Four Ways to Screw Up Your Nurture Campaign

Marketers coming off of basic email-blasting software are often awestruck by the robust capabilities of their new marketing automation software. No longer corralled in a pasture limited to large scale, one-off emails without follow up capabilities; these marketers are roaming free in the wide-open spaces of MA software.

Nurture marketing allows your message to reach large-scale, segmented email recipients. It includes a call to action for recipients to click on and engage with, and sends scheduled, predetermined follow up emails based on recipients’ actions.

Your marketing automation software will even provide real time updates so you can monitor your nurture campaign’s open and click through rate, assign points to leads through the lead scoring model, and notify sales if it’s time to engage a hot lead.

For those of you brand new to the MA world, here are four surefire ways to drop a dump truck full of dirt all over your efforts and screw up your nurture campaign:

  1. Don’t personalize your content: Unsuccessful nurture campaigns include vague and broad-sweeping content. Email recipients may read the initial email in the series, only to discover that you have no idea who they are or what they need.

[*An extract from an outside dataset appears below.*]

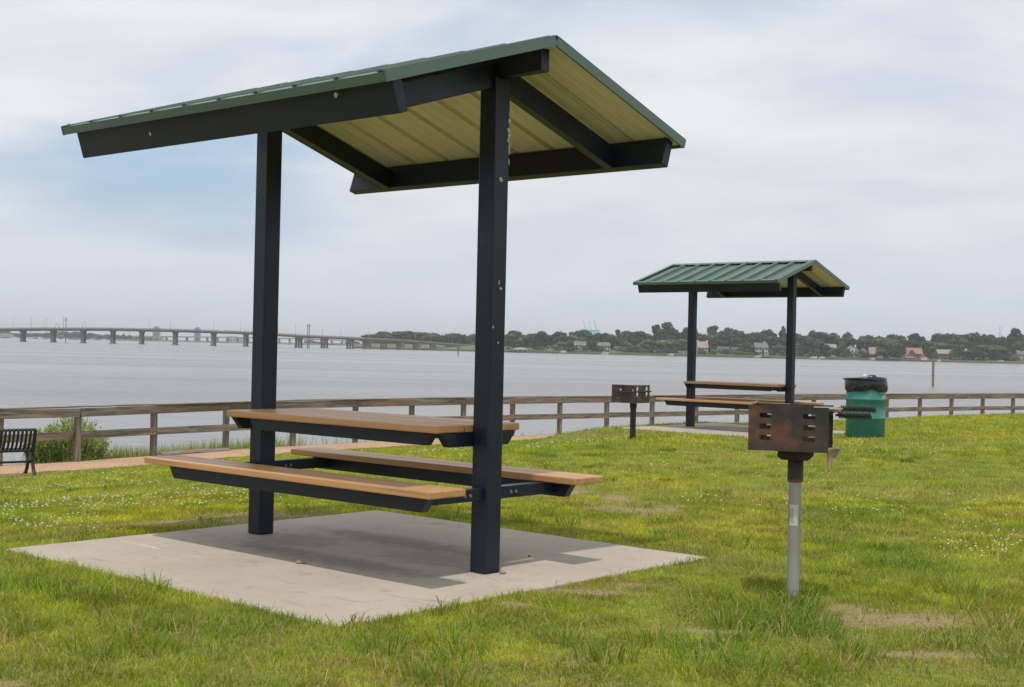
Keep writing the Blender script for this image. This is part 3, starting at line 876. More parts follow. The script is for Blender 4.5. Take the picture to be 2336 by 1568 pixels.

  • Segment recipients based on industry, title, region, etc.

  • Take segmenting a step further and have website visitors complete short online surveyswhere they define their own needs from your company.

  1. Don’t map out your email trail: Unsuccessful nurture campaigns lack a designated nurture path – the marketer who designed the series hasn’t defined an end goal that all emails are striving to achieve.

  • A typical nurture campaign path begins with an initial email to your entire audience with a clearly defined (and repeated) call to action, such as a webinar sign up or event registration.

  • Once recipients have clicked your email and completed a desired action on your website, they will receive a triggered thank you email and even continued, scheduled correspondence with further instructions.

  • Recipients that don’t engage will receive follow up emails with the initial information presented in new, and often time-pressing, ways.

  1. Don’t time your emails: Inboxes are cluttered with emails that the owner has no interest in or intention of reading. Don’t become one of those emails by delivering emails too close together or even too far about.

  • Give recipients 4-6 days to open and engage with your initial email before bombarding them with a where-are-you-why-haven’t-we-heard-from-you follow up.

  • This gives them enough time to forget the first email ever existed, but still gives you enough time to fill up an event and provide registrants with all the information they’ll need leading up to it.

  1. Don’t learn from past campaigns: When you repeat the same mistakes from unsuccessful email campaigns, you’ll get the same undesired outcomes.

  • Instead monitor your responses and statistics like a hawk.

  • What delivery time had the highest open rates? Which call to action got the most… action? You should always be evolving and testing your email delivery tactics.

You can’t learn unless you try. And you can’t try without making a few mistakes in the process. Sorry, it’s inevitable – the road to success is paved with missteps, wrong recipient lists, and filler text.  What matters is improvement. With each campaign you design the message should be targeted, innovative, and easy to engage with.